First two ALMA antennas linked successfully

Such pairs of antennas are the building blocks of imaging systems that enable radio telescopes to deliver pictures that approach or even exceed the resolving power of visible light telescopes.Provided by ESO, Garching, Germany
By | Published: May 6, 2009 | Last updated on May 18, 2023
Two ALMA antennas
The two ALMA antennas used in the project’s successful test observation of “first astronomical fringes.”
May 6, 2009
Scientists and engineers working on the world’s largest ground-based astronomical project, the Atacama Large Millimeter/submillimeter Array (ALMA), have achieved another milestone – the successful linking of two ALMA astronomical antennas, synchronized with a precision of one millionth of a millionth of a second – to observe the planet Mars. ALMA is under construction by an international partnership in the Chilean Andes.

On April 30, the team observed the first “interferometric fringes” of an astronomical source by linking two 39-foot (12-meter) diameter ALMA antennas together with the other critical parts of the system. Mars was chosen as a suitable target for the observations that demonstrate ALMA’s full hardware functionality and connectivity.

“We’re very proud and excited to have made this crucial observation as it proves that the various hardware components work smoothly together,” said Wolfgang Wild, the European ALMA project manager. “This brings us another step closer to full operations for ALMA as an astronomical observatory.”

The two antennas used in this test will be part of ALMA’s array of 66 giant 39-foot (12-meter) and 23-foot (7-meter) diameter antennas that will observe as a single giant telescope.

ALMA will operate as an interferometer, capturing millimeter and submillimeter wavelength signals from the sky with multiple antennas, and combine them to create extremely high resolution images, similar to those that would be obtained by one, giant antenna with a diameter equal to the distance between the antennas used.

“This can only be achieved with the perfect synchronization of the antennas and the electronic equipment,” said Richard Murowinski, ALMA project engineer. “The extreme environment where the ALMA observatory is located, with its strong winds, high altitude, and wide range of temperatures, just adds to the complexity of the observatory and to the fascinating engineering challenges we face.”
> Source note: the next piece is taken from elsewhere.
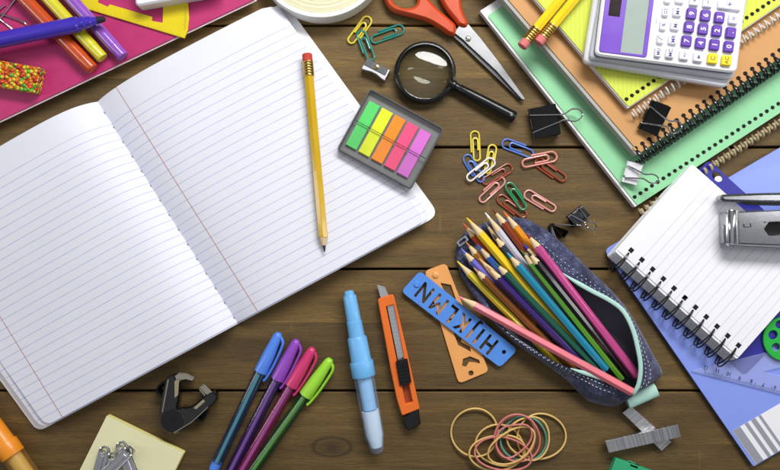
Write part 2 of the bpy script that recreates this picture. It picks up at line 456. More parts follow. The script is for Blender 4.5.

The astronomers measured the distinctive “fringes” – a regular pattern of alternating strong and weak signals – detected by the interferometer as Mars moved across the sky.

The hardware used in this successful first test included two 39-foot (12-meter) diameter ALMA antennas as well as a complex series of electronic processing components needed to combine the signals.

Such pairs of antennas are the building blocks of imaging systems that enable radio telescopes to deliver pictures that approach or even exceed the resolving power of visible light telescopes. Each antenna is combined electronically with every other antenna to form a multitude of antenna pairs. Each pair contributes unique information that is used to build a highly detailed image of the astronomical object under observation.

When completed early in the next decade, ALMA’s 66 antennas will provide more than 1,000 such antenna pairings, with distances between antennas up to 10 miles (16 kilometers). This will enable ALMA to see with a sharpness surpassing that of the best space telescopes and to complement ground-based optical interferometers such as the European Space Observatory’s Very Large Telescope Interferometer.

“We are on target to do the first interferometry tests at the 16,400-foot (5000-meter) high site by the end of this year,” said Thijs de Graauw, ALMA director. “And by the end of 2011, we plan to have at least 16 antennas working together as a single giant telescope.”